Directions: Give only a count of the lines that include the string "Write".

Provided entries:
☆ ☆ ☆ ☆

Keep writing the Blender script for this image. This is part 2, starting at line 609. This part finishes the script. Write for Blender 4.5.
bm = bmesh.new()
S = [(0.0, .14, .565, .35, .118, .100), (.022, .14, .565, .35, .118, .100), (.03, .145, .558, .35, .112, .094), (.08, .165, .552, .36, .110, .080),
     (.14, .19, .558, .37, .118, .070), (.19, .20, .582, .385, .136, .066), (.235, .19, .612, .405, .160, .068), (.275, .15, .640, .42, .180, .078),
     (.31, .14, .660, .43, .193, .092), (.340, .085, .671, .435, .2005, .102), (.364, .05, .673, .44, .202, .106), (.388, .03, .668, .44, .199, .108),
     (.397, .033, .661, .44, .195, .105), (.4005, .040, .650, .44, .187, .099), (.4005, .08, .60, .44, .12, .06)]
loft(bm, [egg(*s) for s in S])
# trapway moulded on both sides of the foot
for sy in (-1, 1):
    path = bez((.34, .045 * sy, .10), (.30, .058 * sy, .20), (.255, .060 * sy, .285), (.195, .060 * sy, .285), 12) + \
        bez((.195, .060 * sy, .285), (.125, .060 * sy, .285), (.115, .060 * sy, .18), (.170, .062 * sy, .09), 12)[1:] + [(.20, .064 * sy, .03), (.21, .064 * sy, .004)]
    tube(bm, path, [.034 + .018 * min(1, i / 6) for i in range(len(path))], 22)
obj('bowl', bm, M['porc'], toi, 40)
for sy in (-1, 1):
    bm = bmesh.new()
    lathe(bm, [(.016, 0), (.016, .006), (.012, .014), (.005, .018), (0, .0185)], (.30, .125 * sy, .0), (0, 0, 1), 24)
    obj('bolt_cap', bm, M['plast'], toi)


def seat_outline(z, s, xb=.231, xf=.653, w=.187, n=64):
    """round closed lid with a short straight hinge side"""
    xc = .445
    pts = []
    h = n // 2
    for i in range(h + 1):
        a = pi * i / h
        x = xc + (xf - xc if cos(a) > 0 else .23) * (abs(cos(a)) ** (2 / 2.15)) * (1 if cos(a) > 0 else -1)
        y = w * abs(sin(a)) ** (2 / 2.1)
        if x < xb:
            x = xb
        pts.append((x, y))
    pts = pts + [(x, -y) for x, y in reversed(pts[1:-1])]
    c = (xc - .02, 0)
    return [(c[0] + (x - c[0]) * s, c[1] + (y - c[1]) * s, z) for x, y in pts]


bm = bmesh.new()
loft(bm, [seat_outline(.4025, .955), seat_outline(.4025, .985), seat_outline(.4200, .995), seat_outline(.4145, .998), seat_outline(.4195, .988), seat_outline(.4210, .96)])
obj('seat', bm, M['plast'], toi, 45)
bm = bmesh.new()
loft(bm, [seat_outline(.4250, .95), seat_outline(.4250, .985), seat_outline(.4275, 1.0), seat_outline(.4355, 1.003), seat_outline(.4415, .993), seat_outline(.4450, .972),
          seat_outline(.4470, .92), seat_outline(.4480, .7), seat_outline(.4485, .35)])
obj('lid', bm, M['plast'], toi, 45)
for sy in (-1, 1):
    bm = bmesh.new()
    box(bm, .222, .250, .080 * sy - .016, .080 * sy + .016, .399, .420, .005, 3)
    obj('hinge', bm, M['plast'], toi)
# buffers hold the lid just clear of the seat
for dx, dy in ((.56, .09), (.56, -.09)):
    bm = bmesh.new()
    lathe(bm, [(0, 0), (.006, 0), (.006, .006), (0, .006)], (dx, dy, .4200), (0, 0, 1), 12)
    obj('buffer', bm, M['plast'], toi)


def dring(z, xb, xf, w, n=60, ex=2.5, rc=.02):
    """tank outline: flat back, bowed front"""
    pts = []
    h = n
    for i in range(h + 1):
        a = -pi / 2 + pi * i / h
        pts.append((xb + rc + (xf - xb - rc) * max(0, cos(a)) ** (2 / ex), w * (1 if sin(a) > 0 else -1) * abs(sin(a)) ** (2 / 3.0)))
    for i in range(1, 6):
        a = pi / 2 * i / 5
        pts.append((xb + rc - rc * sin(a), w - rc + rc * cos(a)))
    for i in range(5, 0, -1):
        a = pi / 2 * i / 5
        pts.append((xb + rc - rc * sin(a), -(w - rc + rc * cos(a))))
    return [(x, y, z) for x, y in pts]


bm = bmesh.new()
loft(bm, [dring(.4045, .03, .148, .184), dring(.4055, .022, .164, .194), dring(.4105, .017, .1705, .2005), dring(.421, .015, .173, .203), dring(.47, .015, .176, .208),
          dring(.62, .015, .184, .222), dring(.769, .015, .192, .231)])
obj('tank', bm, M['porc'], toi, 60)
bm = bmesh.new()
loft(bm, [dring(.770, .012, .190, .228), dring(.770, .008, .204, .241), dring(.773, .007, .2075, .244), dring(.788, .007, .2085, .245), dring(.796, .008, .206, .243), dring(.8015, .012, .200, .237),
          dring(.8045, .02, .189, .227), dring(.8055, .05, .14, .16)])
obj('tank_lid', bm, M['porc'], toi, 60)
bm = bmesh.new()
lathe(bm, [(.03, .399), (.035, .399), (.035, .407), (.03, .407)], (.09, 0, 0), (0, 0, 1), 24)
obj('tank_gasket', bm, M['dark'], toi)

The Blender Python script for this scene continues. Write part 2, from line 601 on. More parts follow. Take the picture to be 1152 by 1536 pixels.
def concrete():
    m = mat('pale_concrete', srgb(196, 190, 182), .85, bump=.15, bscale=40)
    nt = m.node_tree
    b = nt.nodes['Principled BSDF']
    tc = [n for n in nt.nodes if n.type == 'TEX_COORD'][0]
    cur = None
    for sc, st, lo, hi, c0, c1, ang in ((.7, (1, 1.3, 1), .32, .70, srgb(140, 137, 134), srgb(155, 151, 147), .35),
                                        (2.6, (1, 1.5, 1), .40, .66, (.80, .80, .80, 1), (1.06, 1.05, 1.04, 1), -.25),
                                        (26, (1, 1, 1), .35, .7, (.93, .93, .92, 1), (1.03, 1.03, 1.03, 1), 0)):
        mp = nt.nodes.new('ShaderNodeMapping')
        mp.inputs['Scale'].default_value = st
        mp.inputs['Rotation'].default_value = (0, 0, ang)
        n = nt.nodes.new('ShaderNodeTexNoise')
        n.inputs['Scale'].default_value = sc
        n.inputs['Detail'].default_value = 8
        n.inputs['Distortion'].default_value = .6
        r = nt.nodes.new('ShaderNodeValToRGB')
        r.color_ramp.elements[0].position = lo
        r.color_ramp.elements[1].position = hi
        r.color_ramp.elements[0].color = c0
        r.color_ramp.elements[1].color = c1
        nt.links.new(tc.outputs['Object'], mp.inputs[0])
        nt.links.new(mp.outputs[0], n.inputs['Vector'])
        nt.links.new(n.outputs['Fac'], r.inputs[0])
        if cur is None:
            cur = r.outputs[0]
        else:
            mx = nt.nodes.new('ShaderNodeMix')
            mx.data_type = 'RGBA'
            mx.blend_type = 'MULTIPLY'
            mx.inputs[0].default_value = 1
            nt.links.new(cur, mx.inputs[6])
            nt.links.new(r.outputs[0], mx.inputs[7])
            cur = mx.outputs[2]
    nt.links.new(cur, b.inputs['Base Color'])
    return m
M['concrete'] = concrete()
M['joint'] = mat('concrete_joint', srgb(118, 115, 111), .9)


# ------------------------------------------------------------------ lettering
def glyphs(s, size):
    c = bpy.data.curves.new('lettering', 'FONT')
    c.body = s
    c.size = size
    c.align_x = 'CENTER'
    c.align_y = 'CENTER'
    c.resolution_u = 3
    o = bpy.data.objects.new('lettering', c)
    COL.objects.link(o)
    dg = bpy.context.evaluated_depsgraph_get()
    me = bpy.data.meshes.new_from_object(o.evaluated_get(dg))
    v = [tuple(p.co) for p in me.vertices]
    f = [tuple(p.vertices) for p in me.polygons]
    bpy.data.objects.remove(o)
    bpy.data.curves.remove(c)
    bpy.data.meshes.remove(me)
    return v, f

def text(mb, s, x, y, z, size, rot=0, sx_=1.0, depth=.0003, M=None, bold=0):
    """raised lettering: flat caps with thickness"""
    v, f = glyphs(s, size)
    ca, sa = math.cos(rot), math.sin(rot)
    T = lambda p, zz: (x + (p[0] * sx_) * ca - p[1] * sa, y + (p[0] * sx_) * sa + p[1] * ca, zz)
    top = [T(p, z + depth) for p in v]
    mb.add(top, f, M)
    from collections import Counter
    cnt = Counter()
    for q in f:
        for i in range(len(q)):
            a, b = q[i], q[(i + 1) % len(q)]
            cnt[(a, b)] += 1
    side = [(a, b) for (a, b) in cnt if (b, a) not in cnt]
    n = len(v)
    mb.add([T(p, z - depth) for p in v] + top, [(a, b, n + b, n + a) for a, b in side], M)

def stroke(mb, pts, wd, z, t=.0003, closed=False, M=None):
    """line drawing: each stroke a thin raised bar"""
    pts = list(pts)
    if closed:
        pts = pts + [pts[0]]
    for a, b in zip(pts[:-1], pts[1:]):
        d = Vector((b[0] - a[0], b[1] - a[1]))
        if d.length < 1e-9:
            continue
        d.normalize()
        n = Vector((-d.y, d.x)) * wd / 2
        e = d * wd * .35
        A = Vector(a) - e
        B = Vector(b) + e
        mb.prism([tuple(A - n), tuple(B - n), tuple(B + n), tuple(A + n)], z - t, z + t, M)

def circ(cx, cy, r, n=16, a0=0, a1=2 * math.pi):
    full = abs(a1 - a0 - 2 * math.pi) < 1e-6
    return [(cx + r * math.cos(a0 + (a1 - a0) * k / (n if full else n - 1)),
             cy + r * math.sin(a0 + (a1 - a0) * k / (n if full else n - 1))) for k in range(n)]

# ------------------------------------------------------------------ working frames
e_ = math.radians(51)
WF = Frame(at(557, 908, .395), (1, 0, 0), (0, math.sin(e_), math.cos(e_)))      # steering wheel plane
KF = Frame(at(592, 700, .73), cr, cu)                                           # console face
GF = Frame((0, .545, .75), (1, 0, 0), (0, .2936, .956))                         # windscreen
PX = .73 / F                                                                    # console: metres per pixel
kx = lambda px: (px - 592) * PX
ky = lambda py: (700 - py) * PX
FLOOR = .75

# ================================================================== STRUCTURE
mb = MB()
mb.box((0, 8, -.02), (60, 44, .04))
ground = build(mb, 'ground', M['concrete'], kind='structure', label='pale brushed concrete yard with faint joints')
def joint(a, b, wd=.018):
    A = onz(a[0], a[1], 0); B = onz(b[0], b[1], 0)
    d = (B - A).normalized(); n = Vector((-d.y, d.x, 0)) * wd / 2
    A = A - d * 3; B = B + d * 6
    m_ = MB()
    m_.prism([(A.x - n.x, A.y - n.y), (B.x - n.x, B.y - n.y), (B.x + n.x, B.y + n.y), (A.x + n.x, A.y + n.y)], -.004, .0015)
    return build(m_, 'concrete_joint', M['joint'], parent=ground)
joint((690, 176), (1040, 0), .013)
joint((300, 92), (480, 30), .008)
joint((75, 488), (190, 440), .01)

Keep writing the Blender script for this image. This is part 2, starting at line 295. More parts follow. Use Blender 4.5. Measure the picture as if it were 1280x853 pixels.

☆ ☆ ☆ ☆

Result of this exercise: 2